Noch nicht fündig geworden ist man bislang auf der Suche nach einer Verstärkung für die linke Seite. Hier reißt Böhnkes Abgang eine Lücke, auch weil nicht klar ist, wann Florian Meyer nach einem Jahr Verletzungspause wieder 100 Prozent Leistungsfähigkeit erreicht. Gleiches gilt auch für Finn Wirlmann, der auch schon in der kompletten Rückrunde fehlte, für den es derzeit aber noch genügend Alternativen gibt. Ansonsten sind die Probleme der Flensburger eher außerhalb des sportlichen Bereichs zu suchen.

Wie ist der Verein strukturell aufgestellt?

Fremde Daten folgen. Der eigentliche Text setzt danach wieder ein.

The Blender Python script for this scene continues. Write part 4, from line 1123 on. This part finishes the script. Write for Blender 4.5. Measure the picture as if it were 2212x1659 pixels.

Trotz der Fusion, die sportlich der richtige Schritt war, noch nicht so, wie man es von einem Verein erwartet, der ernsthaft ans Drittliga-Tor klopft. Das hat nichts mit der Führung des Vereins zu tun, in der Geschäftsführer Harald Uhr die Fäden geschickt in der Hand hält und die Zahl der Sponsoren stetig zu steigern wusste, und Jurgeleit alle sportlichen Strippen mit Erfolg zieht. Problematisch ist zum einen die Zuschauerresonanz und zum anderen die Unterstützung der Stadt: Obwohl der Verein sportlich in große Vorleistung getreten ist und auch zu finanziellem Engagement bereit ist, bietet Flensburg bislang nur ein Stadion auf unterem Regionalliga-Level, was weitere Entwicklung in allen Bereichen blockiert. Erst wenn dieser Hemmschuh beseitigt wird, ist auch die Professionalisierung in anderen Bereichen sinnvoll.

Wo landet Weiche?
Die Flensburger sind Favorit. Allerdings ist der Titelgewinn alles andere als eine Selbstverständlichkeit. Gelingen wird er nur, wenn nicht wieder mehrere Leistungsträger lange fehlen und die strukturell fehlende Drittliga-Perspektive nicht irgendwann auch die sportliche Entwicklung hemmt. Der SC Weiche 08 landet zwischen Platz 1 und 3.